Bad Close Does Not Equal Bad Class

All that being said, this is still, by Arkansas' standards, about the same level of class as the Razorbacks usually sign. The class is currently ranked 25th in the composite rankings, which is generally close to where Arkansas finishes. And considering Arkansas only offered and signed four in-state recruits (down from 10 last year), that's a notable accomplishment.

The Hogs were able to get the signatures of highly rated out of state recruits like Devwah Whaley, Briston Guidry, and Jake Heinrich which really helped to boost the class. There are players here to be excited about.

Filling Needs? Maybe. Meeting Goals? No.

No matter what I or anybody reading this or anybody on talk radio or whatever message board thinks about this class, Bret Bielema outlined his own expectations for the class in a recent interview, and they came up short in some key areas. He said they wanted to sign 24-25 players. They signed 20. He said they wanted to sign 4-5 offensive linemen. They signed 3. He said they wanted to sign 2.5 running backs (with the assumption that T.J. Hammonds was the .5). They signed 1.5-2. They signed zero cornerbacks.

That doesn't mean they didn't meet some of their needs. They got the numbers they wanted at linebacker and the class doesn't include the return of Randy Ramsey. The defensive line class is great, but overall there are some really visible holes in certain places.

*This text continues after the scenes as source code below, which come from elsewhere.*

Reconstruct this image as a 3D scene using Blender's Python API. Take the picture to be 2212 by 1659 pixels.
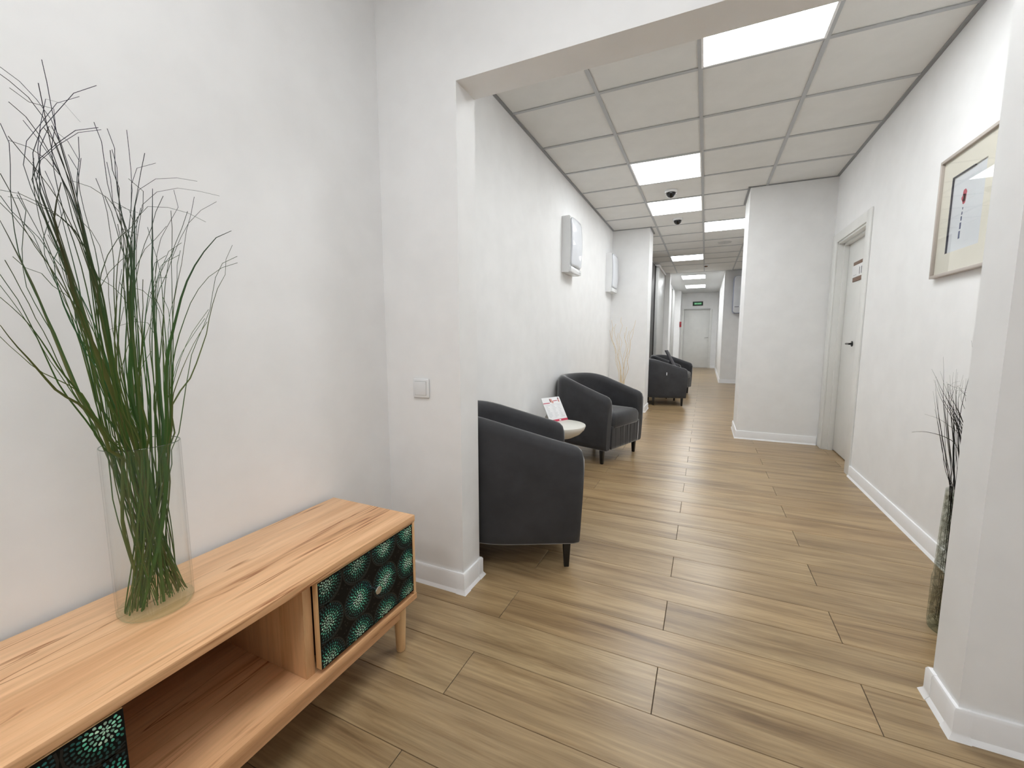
import bpy, bmesh, math, random
from mathutils import Vector, Matrix

for _o in list(bpy.data.objects):
    bpy.data.objects.remove(_o, do_unlink=True)
S = bpy.context.scene
COL = S.collection
PI = math.pi
rnd = random.Random(11)

# ------------------------------------------------------------------ camera
CAM_H = 1.1188
yaw, pitch, roll = 0.42992, 0.11230, -0.00126
fw = Vector((-math.sin(yaw) * math.cos(pitch), math.cos(yaw) * math.cos(pitch), -math.sin(pitch)))
rt = Vector((math.cos(yaw), math.sin(yaw), 0.0))
up = rt.cross(fw)
r2 = rt * math.cos(roll) + up * math.sin(roll)
u2 = -rt * math.sin(roll) + up * math.cos(roll)
cam_data = bpy.data.cameras.new('camera')
cam_data.sensor_width = 36.0
cam_data.lens = 906.355 / 2212.0 * 36.0
cam_data.clip_start = 0.02
cam = bpy.data.objects.new('camera', cam_data)
M = Matrix.Identity(4)
for i in range(3):
    M[i][0] = r2[i]; M[i][1] = u2[i]; M[i][2] = -fw[i]
M[2][3] = CAM_H
cam.matrix_world = M
COL.objects.link(cam)
S.camera = cam

# ------------------------------------------------------------------ world, exposure
W = bpy.data.worlds.new('world'); S.world = W
W.use_nodes = True
W.node_tree.nodes['Background'].inputs[0].default_value = (0.75, 0.82, 1.0, 1)
W.node_tree.nodes['Background'].inputs[1].default_value = 0.25
S.view_settings.view_transform = 'Standard'
S.view_settings.look = 'None'
S.view_settings.gamma = 1.0
S.view_settings.exposure = 0.08
S.view_settings.use_curve_mapping = False
PANEL_E = 19.0        # corridor ceiling panels
ROOM_E = 17.0         # panels of the front room, above and behind the camera
FAR_E = 15.0           # panels at the far end of the corridor

# ------------------------------------------------------------------ material helpers
def lin(c):
    return tuple(((v / 255.0) / 12.92 if v / 255.0 <= 0.04045 else ((v / 255.0 + 0.055) / 1.055) ** 2.4) for v in c) + (1.0,)

def new_mat(name):
    m = bpy.data.materials.new(name); m.use_nodes = True
    nt = m.node_tree
    return m, nt, nt.nodes['Principled BSDF']

def N(nt, kind, **kw):
    n = nt.nodes.new(kind)
    for k, v in kw.items():
        if hasattr(n, k): setattr(n, k, v)
        else: n.inputs[k].default_value = v
    return n

def mapping(nt, scale, coord='Object', rand=False):
    tc = N(nt, 'ShaderNodeTexCoord')
    src = tc.outputs[coord]
    if rand:
        oi = N(nt, 'ShaderNodeObjectInfo')
        mul = N(nt, 'ShaderNodeVectorMath', operation='SCALE'); mul.inputs[0].default_value = (31.7, 17.3, 9.1)
        nt.links.new(oi.outputs['Random'], mul.inputs['Scale'])
        add = N(nt, 'ShaderNodeVectorMath', operation='ADD')
        nt.links.new(src, add.inputs[0]); nt.links.new(mul.outputs[0], add.inputs[1])
        src = add.outputs[0]
    mp = N(nt, 'ShaderNodeMapping'); mp.inputs['Scale'].default_value = scale
    nt.links.new(src, mp.inputs['Vector'])
    return mp.outputs['Vector']

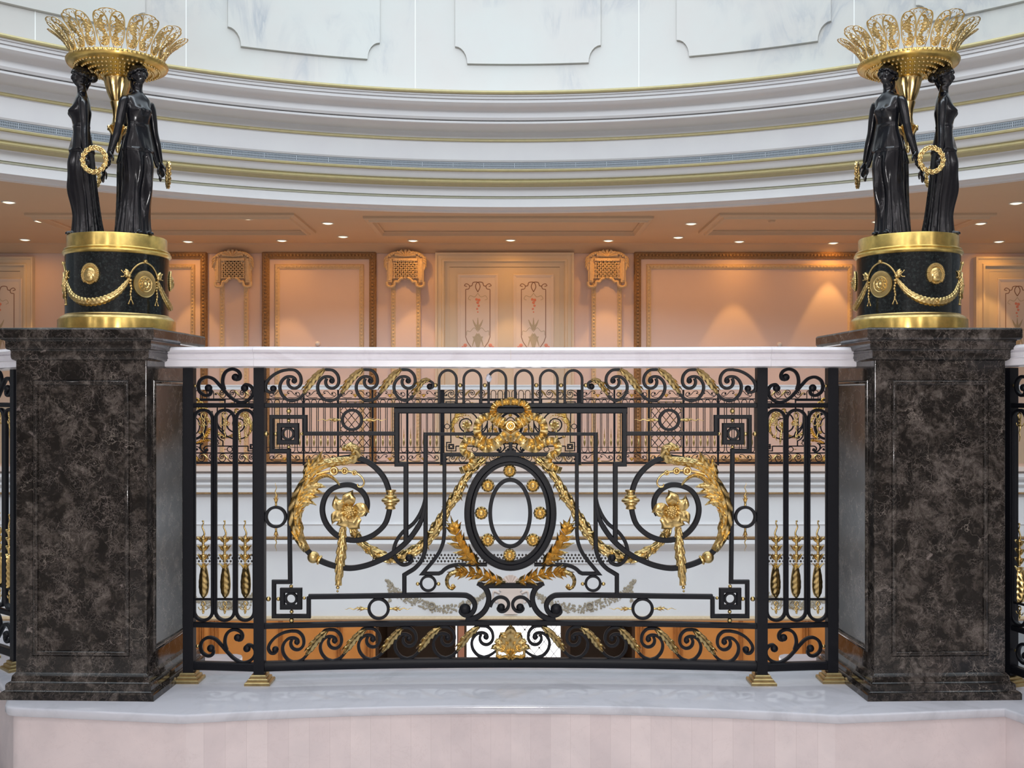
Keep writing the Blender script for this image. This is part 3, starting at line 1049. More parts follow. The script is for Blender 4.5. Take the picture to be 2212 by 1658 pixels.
# ------------------------------------------------------------------ near marble: handrails, ledge, plinth, pillars
COPE_P = [(-.062, 1.2934), (.045, 1.2934), (.055, 1.296), (.055, 1.315), (.058, 1.3185), (.052, 1.3215), (.056, 1.328), (.058, 1.3335), (.052, 1.3365), (.062, 1.341), (.066, 1.347), (.062, 1.354), (.055, 1.357),
          (-.055, 1.357), (-.064, 1.350), (-.064, 1.300)]

def near_line(u):
    Y = dep(u)
    return ((u - UC) * Y / F, Y)

rail = empty('handrail', (0, 3.35, 1.292))
tag(rail, 'pale pink marble handrail capping the balustrade between the two dark pillars', 'handrail')
cuts = [364, 557, 1103, 1655, 2206 - 364]
full, marks = [], []
for i in range(4):
    a, b = cuts[i], cuts[i + 1]
    n = 6 if i in (0, 3) else 22
    marks.append(len(full))
    full += [near_line(a + (b - a) * k / n) for k in range(n)]
marks.append(len(full))
full.append(near_line(cuts[4]))
ffr = frames(full, False)
for i in range(4):
    rings = []
    for j in range(marks[i], marks[i + 1] + 1):
        (nx, ny), (tx, ty) = ffr[j]
        e = .0003 if j == marks[i] else (-.0003 if j == marks[i + 1] else 0)
        rings.append([(full[j][0] - nx * o + e, full[j][1] - ny * o, z) for o, z in COPE_P])
    m = M()
    loft(m, rings)
    mk('rail_stone', m, COPE, rail, (0, 3.35, 1.292), ang=30)
for pts, lab in (([(-2.35, 4.18), (-1.50, 3.33)], 'pale marble handrail end at the left edge, behind the left pillar cap'),
                 ([(1.47, 3.45), (1.80, 2.45)], 'pale marble handrail end at the right edge, behind the right pillar cap')):
    m = M()
    path_profile(m, pts, COPE_P)
    o = mk('handrail', m, COPE, None, (pts[1][0], pts[1][1], 1.292), ang=30, loc=(pts[1][0], pts[1][1], 1.292))
    tag(o, lab, 'handrail')

def arc_front(off=0.0):
    pts = [(-2.5, 4.5), (-1.62, 3.30), (-1.53, 3.17), (-1.49, 3.07), (-1.472, 3.045), (-1.445, 3.035)]
    n = 28
    for i in range(n + 1):
        x = -.933 + 1.866 * i / n
        pts.append((x, 2.964 + .094 * (1 - (x / .933) ** 2)))
    pts += [(1.437, 3.030), (1.462, 2.955), (1.72, 2.15)]
    return pts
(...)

Since Arkansas only signed 20 players, they can add players later or roll the spots to next year if they can find some early enrollees, but with what's expected to be a weak in-state recruiting class, they'll probably need to do a better job finding out of state guys who can come in early. Arkansas only had two members of this year's class enroll this spring.

Back to Texas and Louisiana

After making recruiting in South Florida a priority for his first three classes at Arkansas, Bielema is only bringing in two signees from the Sunshine State this year (ironically, this is the year Arkansas was in some recruiting battles with Florida) in Deon Edwards and Alexy Jean-Baptiste.

However, a renewed focus on Texas and Louisiana players paid off as Arkansas brought in eight total players from the two neighboring states. Hopefully this is a trend that will continue. This is one of the reasons Arkansas is trying to play a lot of games in Texas, so it would be nice if that paid off.

In addition to the eight signees, many of Arkansas' top targets at the end were from those states so the number could easily be higher. Traditionally, those are areas where Arkansas can make inroads, so it's good to see that really starting to take shape.